Other portfolio developments 

  • During the month we initiated a position in Change Financial (ASX:CCA) when we participated in the selldown of a major shareholder. CCA provides tailored payment solutions, card issuing and testing to banks and fintechs, with its payment platform, Vertexon, enabling delivery of digital and virtual card solutions. For the half year to 31 December 2025, CCA delivered revenue growth of 29%, increased its underlying EBITDA by 350% to $2.7m and recorded its maiden NPAT. CCA has also recently upgraded its FY26 EBITDA guidance by ~15% to between $4.6m and $5.7m. CCA is in currently onboarding several new clients onto its payments platform which will support continued growth.
  • Towards the end of the month Count (ASX:CUP) announced the acquisition of Oracle Group, a provider of financial advice, accounting and investment management services with a network of 14 offices. Oracle adds meaningful scale, having generated $26.4m in net revenue and $8.6m EBITA in FY25, and is forecast to generate approximately $10m EBITA in FY26. Last month we noted that CUP’s strong first half results saw it on track to deliver a $20m NPATA result for FY26 putting it on < 10x PE, prior to the acquisition. The Oracle acquisition is double digit accretive on an earnings per share basis, and is therefore expected to further improve CUP’s valuation metrics.
  • We received a positive financial update from Yellow Brick Road (YBR), where we continue to have an unlisted position. On the back of strong business operating momentum, for the 6 months to 31 December 2025, YBR reported normalised cash EBITDA up 130% to $6.9m, with profit before tax of $3.8m (up 245%). When YBR delisted from the ASX it had a market cap of ~$18m. Following its delisting YBR significantly restructured its cost base improving its cash margins. At 31 December 2025, YBR reported net cash of $18.8m – so its cash position today exceeds its entire market cap at the time of its delisting. In line with our valuation approach for unlisted investments, we have previously revalued our YBR position to its reported NTA as at 30 June. We will reassess our YBR valuation again at 30 June 2026, where we would expect an uplift.

 

Concluding thoughts

As reported last month, and as discussed above,  the portfolio has encouraging momentum with many of our holdings growing at double digit rates, and the bulk of the portfolio is delivering operating leverage and impressive profit growth.

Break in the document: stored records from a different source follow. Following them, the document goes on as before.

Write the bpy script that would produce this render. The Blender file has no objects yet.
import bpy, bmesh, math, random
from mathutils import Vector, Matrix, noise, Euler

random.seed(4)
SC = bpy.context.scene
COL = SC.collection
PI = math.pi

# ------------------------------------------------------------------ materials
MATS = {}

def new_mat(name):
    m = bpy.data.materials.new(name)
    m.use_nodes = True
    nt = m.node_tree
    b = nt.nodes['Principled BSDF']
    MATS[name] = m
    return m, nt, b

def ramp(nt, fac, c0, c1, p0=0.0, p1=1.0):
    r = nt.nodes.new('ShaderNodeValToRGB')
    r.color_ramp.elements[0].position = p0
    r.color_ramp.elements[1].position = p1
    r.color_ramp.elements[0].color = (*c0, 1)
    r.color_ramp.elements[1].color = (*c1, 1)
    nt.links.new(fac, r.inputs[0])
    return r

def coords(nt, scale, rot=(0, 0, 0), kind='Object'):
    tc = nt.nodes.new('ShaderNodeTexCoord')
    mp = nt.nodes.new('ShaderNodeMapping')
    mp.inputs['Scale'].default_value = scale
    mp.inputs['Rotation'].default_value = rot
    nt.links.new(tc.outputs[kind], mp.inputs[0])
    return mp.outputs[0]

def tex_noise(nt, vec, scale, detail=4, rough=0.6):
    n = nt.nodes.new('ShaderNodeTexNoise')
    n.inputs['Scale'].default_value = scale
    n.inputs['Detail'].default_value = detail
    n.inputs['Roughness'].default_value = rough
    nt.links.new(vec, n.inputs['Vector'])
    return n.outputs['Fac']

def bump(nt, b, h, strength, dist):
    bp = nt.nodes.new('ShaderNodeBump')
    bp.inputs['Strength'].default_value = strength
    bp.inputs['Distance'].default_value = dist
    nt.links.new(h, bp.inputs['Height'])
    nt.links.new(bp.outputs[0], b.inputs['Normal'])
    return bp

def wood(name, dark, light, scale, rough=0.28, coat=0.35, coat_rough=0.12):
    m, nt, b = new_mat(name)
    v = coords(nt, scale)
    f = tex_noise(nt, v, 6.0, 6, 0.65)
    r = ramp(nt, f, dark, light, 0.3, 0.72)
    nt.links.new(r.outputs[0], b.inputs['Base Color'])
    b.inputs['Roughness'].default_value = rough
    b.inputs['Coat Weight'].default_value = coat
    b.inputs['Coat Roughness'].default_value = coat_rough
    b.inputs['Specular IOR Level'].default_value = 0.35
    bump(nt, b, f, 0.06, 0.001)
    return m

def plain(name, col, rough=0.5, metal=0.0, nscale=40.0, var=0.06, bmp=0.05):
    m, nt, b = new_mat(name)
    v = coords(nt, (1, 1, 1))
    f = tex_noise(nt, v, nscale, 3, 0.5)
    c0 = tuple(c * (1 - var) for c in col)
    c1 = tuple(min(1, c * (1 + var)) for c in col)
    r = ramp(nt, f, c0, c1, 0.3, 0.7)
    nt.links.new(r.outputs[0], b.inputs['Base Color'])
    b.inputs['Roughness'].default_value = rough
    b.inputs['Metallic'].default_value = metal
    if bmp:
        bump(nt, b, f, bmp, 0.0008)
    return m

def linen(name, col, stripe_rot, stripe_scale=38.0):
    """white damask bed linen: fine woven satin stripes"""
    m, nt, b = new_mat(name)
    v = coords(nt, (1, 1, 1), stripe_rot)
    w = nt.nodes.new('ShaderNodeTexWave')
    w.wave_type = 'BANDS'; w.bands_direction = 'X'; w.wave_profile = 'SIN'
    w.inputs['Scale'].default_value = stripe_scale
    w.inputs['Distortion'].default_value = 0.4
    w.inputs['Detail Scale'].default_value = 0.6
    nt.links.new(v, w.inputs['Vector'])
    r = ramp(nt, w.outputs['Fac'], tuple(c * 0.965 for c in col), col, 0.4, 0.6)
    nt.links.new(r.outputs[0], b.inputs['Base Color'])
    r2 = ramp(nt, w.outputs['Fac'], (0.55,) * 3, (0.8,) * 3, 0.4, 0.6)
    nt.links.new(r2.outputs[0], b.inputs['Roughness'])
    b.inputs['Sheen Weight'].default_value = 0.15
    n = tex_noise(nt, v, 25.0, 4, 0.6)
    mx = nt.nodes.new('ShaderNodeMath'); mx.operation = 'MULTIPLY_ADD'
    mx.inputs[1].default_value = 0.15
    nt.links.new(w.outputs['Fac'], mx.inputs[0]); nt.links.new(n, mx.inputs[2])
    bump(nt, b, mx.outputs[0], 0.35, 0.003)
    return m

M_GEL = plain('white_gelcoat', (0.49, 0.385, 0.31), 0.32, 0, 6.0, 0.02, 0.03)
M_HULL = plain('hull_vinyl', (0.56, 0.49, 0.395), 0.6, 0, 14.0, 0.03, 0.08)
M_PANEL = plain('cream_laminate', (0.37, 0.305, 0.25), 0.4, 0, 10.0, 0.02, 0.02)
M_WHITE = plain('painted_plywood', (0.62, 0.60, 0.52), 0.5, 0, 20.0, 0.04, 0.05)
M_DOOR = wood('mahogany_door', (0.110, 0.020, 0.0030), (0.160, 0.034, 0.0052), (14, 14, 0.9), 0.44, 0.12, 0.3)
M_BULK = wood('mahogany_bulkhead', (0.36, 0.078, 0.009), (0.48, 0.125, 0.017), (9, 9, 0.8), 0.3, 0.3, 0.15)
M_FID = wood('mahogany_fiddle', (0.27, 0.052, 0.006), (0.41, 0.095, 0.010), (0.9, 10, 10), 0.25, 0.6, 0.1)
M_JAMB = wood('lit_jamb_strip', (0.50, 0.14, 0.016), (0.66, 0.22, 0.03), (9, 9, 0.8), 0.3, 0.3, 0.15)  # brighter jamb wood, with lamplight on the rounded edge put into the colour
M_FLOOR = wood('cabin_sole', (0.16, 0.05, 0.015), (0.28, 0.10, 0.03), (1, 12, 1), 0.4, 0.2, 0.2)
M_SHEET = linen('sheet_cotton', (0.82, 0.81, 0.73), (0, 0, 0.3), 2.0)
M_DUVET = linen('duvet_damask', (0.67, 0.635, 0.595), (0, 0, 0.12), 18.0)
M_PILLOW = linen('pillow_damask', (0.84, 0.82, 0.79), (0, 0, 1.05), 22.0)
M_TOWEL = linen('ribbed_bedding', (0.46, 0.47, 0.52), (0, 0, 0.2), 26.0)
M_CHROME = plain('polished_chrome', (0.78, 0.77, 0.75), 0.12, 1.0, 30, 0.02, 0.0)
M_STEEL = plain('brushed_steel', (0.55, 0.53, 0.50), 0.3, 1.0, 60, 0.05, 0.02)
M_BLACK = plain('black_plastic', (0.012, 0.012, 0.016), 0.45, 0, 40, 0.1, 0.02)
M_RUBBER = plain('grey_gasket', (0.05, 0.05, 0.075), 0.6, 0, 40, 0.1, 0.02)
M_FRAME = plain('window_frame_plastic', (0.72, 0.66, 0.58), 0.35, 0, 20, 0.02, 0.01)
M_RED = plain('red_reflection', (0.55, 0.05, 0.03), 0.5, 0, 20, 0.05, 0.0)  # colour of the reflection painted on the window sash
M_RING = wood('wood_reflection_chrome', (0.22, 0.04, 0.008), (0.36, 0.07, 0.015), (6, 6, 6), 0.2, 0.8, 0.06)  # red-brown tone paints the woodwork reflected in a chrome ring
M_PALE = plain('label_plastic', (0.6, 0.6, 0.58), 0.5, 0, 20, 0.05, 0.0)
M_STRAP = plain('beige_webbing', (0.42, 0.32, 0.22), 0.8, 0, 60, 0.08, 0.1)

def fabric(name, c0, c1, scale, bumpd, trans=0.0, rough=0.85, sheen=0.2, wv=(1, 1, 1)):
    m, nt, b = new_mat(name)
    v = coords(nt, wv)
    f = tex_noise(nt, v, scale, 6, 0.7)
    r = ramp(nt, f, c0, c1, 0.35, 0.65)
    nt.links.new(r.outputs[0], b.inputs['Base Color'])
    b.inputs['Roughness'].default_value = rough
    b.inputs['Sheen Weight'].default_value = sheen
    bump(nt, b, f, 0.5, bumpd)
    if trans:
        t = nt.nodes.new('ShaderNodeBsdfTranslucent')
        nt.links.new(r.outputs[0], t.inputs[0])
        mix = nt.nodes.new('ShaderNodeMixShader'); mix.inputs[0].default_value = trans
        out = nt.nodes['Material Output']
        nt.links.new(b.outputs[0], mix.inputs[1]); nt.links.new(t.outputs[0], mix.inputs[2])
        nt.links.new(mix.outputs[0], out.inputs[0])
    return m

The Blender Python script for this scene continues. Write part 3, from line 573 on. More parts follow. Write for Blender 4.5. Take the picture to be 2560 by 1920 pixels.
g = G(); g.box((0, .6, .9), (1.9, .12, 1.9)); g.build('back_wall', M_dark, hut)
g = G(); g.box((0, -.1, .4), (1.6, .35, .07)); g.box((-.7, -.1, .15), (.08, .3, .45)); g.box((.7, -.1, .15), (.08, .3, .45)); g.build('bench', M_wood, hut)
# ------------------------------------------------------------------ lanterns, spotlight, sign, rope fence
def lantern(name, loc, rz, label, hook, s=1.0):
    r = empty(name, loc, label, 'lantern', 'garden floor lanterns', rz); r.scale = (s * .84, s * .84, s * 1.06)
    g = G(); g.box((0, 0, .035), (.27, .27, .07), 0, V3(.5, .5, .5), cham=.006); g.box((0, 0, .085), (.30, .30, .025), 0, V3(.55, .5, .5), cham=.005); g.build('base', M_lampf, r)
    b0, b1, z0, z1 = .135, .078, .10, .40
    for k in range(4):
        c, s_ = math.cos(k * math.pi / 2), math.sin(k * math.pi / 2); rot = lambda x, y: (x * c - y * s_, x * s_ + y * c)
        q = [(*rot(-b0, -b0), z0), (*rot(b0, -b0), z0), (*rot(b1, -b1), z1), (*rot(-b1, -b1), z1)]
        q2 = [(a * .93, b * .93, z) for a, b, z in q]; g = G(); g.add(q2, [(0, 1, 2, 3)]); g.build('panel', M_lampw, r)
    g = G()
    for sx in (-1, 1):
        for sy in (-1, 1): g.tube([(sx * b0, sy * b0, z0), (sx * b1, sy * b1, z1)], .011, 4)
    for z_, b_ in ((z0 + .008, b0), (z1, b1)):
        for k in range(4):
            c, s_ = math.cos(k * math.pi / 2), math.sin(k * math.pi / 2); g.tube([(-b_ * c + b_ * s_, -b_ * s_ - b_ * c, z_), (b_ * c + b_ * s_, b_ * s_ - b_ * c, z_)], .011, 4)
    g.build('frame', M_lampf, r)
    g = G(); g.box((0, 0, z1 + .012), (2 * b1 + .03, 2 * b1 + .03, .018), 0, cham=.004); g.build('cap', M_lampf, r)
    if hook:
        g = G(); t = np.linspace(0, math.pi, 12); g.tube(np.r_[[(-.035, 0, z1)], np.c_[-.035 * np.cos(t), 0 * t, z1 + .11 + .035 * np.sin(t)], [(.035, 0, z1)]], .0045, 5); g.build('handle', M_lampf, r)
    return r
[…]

The ongoing Middle East developments do present additional uncertainty around company profit outlooks, through  supply and logistics inflation and disruption, as well as potentially more broader impacts to consumer demand and the economy.   

We continue to spend considerable time engaging with our holdings and assessing these potential headwinds.  But we remain comfortable that the operating momentum and current trajectory and outlook across our diversified portfolio of companies, on the whole, continues to be positive.

Thank you for your continued support and look forward to updating you next month.